Esta vez parece que la demanda por una nueva ley electoral puede crecer y alcanzar el impulso que hasta ahora no ha tenido. Los resultados de las recientes elecciones han sacado a la luz, otra vez, las enormes injusticias, incluso el carácter profundamente antidemocrático, de la norma vigente, palmaria muestra de que esa realidad de “una persona, un voto” no funciona en nuestro país. No todos los votos valen lo mismo, ni mucho menos. Es cierto que no hay sistema perfecto. Pero entre la “comedia dell´arte” del sistema italiano, estrictamente proporcional y que asegura la inestabilidad en el gobierno del país y la “comedia bárbara” del sistema español hay un término medio que es el que hay que buscar.
Las cifras, presentadas de muy diversas maneras durante estos días, son bien conocidas. Si Izquierda Unida con más de novecientos mil votos obtiene dos escaños, UPyD con los mismos trescientos mil que el PNV consigue uno por seis de éstos. A ese partido le bastan poco más de cincuenta mil votos para conseguir un escaño, al PSOE y al PP poco más de sesenta y cinco mil, a CiU poco más de setenta mil y a ERC cerca de cien mil. Así que está claro que los grandes perjudicados son los partidos pequeños que tienen alcance nacional y los grandes beneficiados, los dos grandes y los nacionalistas. Los primeros, reinan y los segundos, ejercen de bisagra y pasan su creciente factura.
Un disparate, pero no casual pues así se diseñó el sistema en la famosa transición y ha generado tantos intereses que es muy difícil reformarlo.
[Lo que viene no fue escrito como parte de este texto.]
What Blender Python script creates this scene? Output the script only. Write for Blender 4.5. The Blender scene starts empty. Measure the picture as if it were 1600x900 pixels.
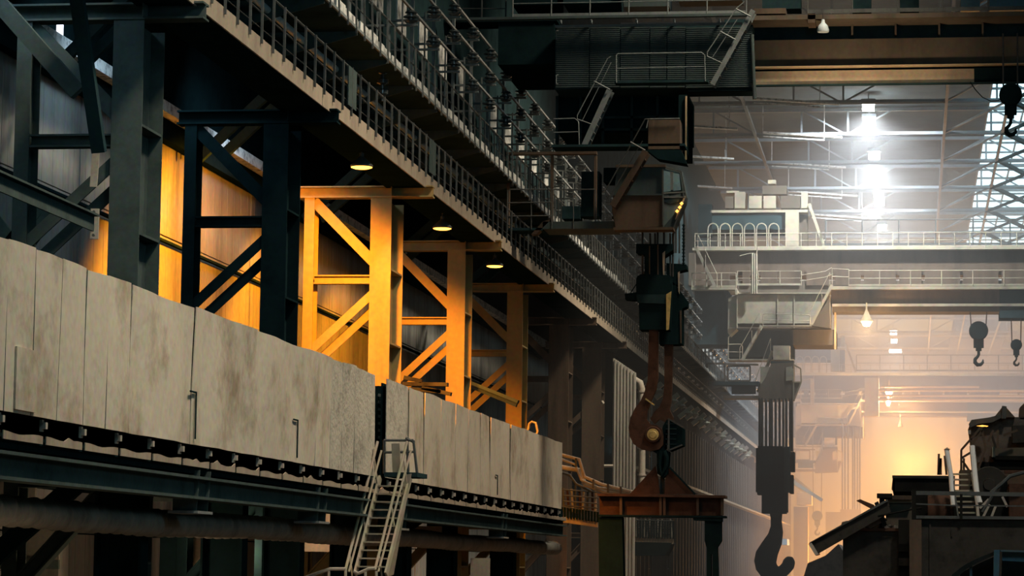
import bpy, math, random
from mathutils import Vector, Matrix
random.seed(7)
C = bpy.context.scene.collection
# ------------------------------------------------------------------ camera
F = 4300.0                                    # focal length in pixels of a 1600 px wide frame
Yc = Vector((625.0, 443.0 * -1, F)).normalized()       # hall axis (+Y) in (right, up, forward)
_s = 0.0125
Zc = Vector((_s, 1.0, (443.0 - 625.0 * _s) / F))
Zc = (Zc - Yc * Zc.dot(Yc)).normalized()
Xc = Yc.cross(Zc)                              # left-handed triple: fix the sign below
if Xc.x < 0: Xc = -Xc
# rows = camera axes in world coordinates
Rt = Vector((Xc.x, Yc.x, Zc.x)); Up = Vector((Xc.y, Yc.y, Zc.y)); Fw = Vector((Xc.z, Yc.z, Zc.z))
cam_d = bpy.data.cameras.new('camera'); cam = bpy.data.objects.new('camera', cam_d); C.objects.link(cam)
cam.matrix_world = Matrix(((Rt.x, Up.x, -Fw.x, 0), (Rt.y, Up.y, -Fw.y, 0), (Rt.z, Up.z, -Fw.z, 0), (0, 0, 0, 1)))
cam_d.sensor_width = 36; cam_d.lens = F / 1600 * 36; cam_d.clip_end = 2000; cam_d.clip_start = 0.5
bpy.context.scene.camera = cam
# ------------------------------------------------------------------ world, exposure
sc = bpy.context.scene
sc.view_settings.view_transform = 'Standard'; sc.view_settings.look = 'None'
sc.view_settings.gamma = 1; sc.view_settings.use_curve_mapping = False
sc.view_settings.exposure = 0.0
w = bpy.data.worlds.new('world'); sc.world = w; w.use_nodes = True
w.node_tree.nodes['Background'].inputs[0].default_value = (0.04, 0.34, 0.40, 1)
w.node_tree.nodes['Background'].inputs[1].default_value = 0.085
HAZE = 0.0015; HAZE2 = 0.0062
def light(name, kind, loc, energy, color, target=None, size=1.0, sizey=None, spot=None, blend=.5, parent=None):
    d = bpy.data.lights.new(name, kind); d.energy = energy; d.color = color
    if kind == 'AREA':
        d.size = size
        if sizey: d.shape = 'RECTANGLE'; d.size_y = sizey
    elif kind in ('POINT', 'SPOT'): d.shadow_soft_size = size
    if kind == 'SPOT': d.spot_size = math.radians(spot); d.spot_blend = blend
    o = bpy.data.objects.new(name, d); C.objects.link(o); o.location = loc
    if target is not None:
        o.rotation_euler = (Vector(target) - Vector(loc)).to_track_quat('-Z', 'Y').to_euler()
    if parent: o.parent = parent; o.location = Vector(loc) - WL[parent.name]
    return o
WL = {}
# added unseen key lamps under the roof, and blue fills standing in for daylight
for Y_, e_ in ((42, 2300), (66, 2100), (92, 1300), (117, 2600)):  # farthest one added to brighten the corrugated casing
    k_ = light('added_flood', 'AREA', (1, Y_, 33), e_, (1.0, .86, .66), target=(-14, Y_+3, 6), size=3.5); k_.data.spread = math.radians(80)
light('added_blue_fill', 'AREA', (4, 20, 26), 1300, (.50, .85, 1.0), target=(-12, 90, 10), size=10)
light('added_blue_fill', 'AREA', (13, 40, 12), 650, (.45, .82, 1.0), target=(-14, 75, 11), size=5)  # added fill to light under the walkway decks
k_ = light('added_flood', 'AREA', (9, 66, 31), 420, (1.0, .90, .76), target=(3, 84, 2), size=2); k_.data.spread = math.radians(60)  # added lamp to brighten the dark machine
# daylight through the roof over the far half of the hall
light('roof_daylight', 'AREA', (0, 275, 33), 14500, (.34, .66, 1.0), target=(0, 285, 0), size=28, sizey=150)
# furnace glow at the far end
light('furnace_glow', 'POINT', (0, 385, 15), 82000, (1.0, .43, .08), size=3)
light('furnace_glow', 'POINT', (2, 345, -1), 52000, (1.0, .42, .07), size=3)
light('furnace_glow', 'POINT', (-5, 300, 0), 42000, (1.0, .42, .07), size=3)
light('furnace_glow', 'AREA', (1, 262, -7.5), 14000, (1.0, .45, .13), target=(0, 262, 10), size=12, sizey=40)

# ------------------------------------------------------------------ helpers
def ray(px, py):
    return Rt * (px - 800) + Up * (450 - py) + Fw * F
def U(px, py, Y):                              # point on the transverse plane at distance Y
    r = ray(px, py); return r * (Y / r.y)
def W(px, py, x):                              # point on the longitudinal plane at x
    r = ray(px, py); return r * (x / r.x)
def T(o, label=None, cat=None, group=None, kind=None):
    if label: o['label'] = label
    if cat: o['category'] = cat
    if group: o['group'] = group
    if kind: o['kind'] = kind
    return o
def empty(name, loc, label=None, cat=None, group=None):
    o = bpy.data.objects.new(name, None); C.objects.link(o); o.location = loc; WL[o.name] = Vector(loc)
    o.empty_display_size = .3
    return T(o, label, cat, group)
MATS = {}
def mat(name, col, rough=.7, metal=0.0, var=.35, scale=1.2, streak=False, bump=.0, dirt=None, emit=None, es=1.0, bscale=None, fine=0.15, spec=.15):
    m = bpy.data.materials.new(name); m.use_nodes = True; nt = m.node_tree; n = nt.nodes; l = nt.links
    b = n['Principled BSDF']; b.inputs['Roughness'].default_value = rough; b.inputs['Metallic'].default_value = metal; b.inputs['Specular IOR Level'].default_value = spec
    MATS[name] = m
    if emit:
        b.inputs['Base Color'].default_value = (*col, 1); b.inputs['Emission Color'].default_value = (*emit, 1)
        b.inputs['Emission Strength'].default_value = es; return m
    g = n.new('ShaderNodeNewGeometry'); mp = n.new('ShaderNodeMapping'); l.new(g.outputs['Position'], mp.inputs[0])
    mp.inputs['Scale'].default_value = (1, 1, .18) if streak else (1, 1, 1)
    nz = n.new('ShaderNodeTexNoise'); nz.inputs['Scale'].default_value = scale; nz.inputs['Detail'].default_value = 6; nz.inputs['Roughness'].default_value = .65
    l.new(mp.outputs[0], nz.inputs[0])
    cr = n.new('ShaderNodeValToRGB'); e = cr.color_ramp.elements
    e[0].position = .30; e[1].position = .72
    d = dirt if dirt else [c * (1 - var) for c in col]
    e[0].color = (*d, 1); e[1].color = (*[min(1, c * (1 + var * .5)) for c in col], 1)
    mid = cr.color_ramp.elements.new(.5); mid.color = (*col, 1)
    l.new(nz.outputs['Fac'], cr.inputs[0])
    nf = n.new('ShaderNodeTexNoise'); nf.inputs['Scale'].default_value = scale * 9; nf.inputs['Detail'].default_value = 4; l.new(g.outputs['Position'], nf.inputs[0])
    mx = n.new('ShaderNodeMix'); mx.data_type = 'RGBA'; mx.blend_type = 'OVERLAY'; mx.inputs['Factor'].default_value = fine * 2
    l.new(cr.outputs[0], mx.inputs['A']); l.new(nf.outputs['Color'], mx.inputs['B'])
    hs = n.new('ShaderNodeHueSaturation'); hs.inputs['Saturation'].default_value = .95
    l.new(mx.outputs['Result'], hs.inputs['Color']); l.new(hs.outputs[0], b.inputs['Base Color'])
    if bump:
        bp = n.new('ShaderNodeBump'); bp.inputs['Strength'].default_value = bump; bp.inputs['Distance'].default_value = .05
        if bscale:
            nb = n.new('ShaderNodeTexNoise'); nb.inputs['Scale'].default_value = bscale; l.new(g.outputs['Position'], nb.inputs[0]); l.new(nb.outputs['Fac'], bp.inputs['Height'])
        else: l.new(nz.outputs['Fac'], bp.inputs['Height'])
        l.new(bp.outputs[0], b.inputs['Normal'])
    return m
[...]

Todo un esquema de poder, representado no sólo por esos partidos sino por intereses muy poderosos, quiere mantenerlo buscando asegurar un bipartidismo que garantice lo que ellos entienden por “gobernabilidad”. Pero ocurre que ese bipartidismo tiene en nuestro país la particularidad de las permanentes e insaciables fuerzas centrífugas de los nacionalistas y esa contradicción puede llevar a esos centros poderosos a reflexionar seriamente sobre la funcionalidad del sistema.
Una parte importante de la ciudadanía ejerce lo que se llama el “voto útil” (fomentado además por los grandes), lo que supone que el sistema vigente penaliza doblemente a los ya perjudicados. No hay duda de que si el sistema fuera más justo, ellos obtendrían no sólo más escaños sino también más votos. Se han presentado diversas propuestas de reforma, todas ellas buscando mayor justicia. Soluciones técnicas, hay de sobra. Lo que falta es voluntad política de los grandes beneficiados por el sistema.
En un reciente libro, Is democracy possible here?, Ronald Dworkin distingue entre “democracia mayoritaria” y “democracia de asociados” (partnership democracy). En este segundo concepto, que el autor prefiere, “las decisiones de la mayoría sólo son democráticas cuando se cumplen ciertas condiciones que protegen el papel y los intereses de cada ciudadano como socio (partner) en esa empresa. En esta democracia, una comunidad que permanentemente ignora los intereses de grupos minoritarios es no democrática por esa sola razón”. Si en nuestra blanda democracia, se quiere de verdad una regeneración, habría que tener en cuenta esas palabras y empezar por aplicarlas con una nueva ley electoral que asegure justicia en la ceremonia más representativa de la democracia, la única para la inmensa mayoría, como es la de votar.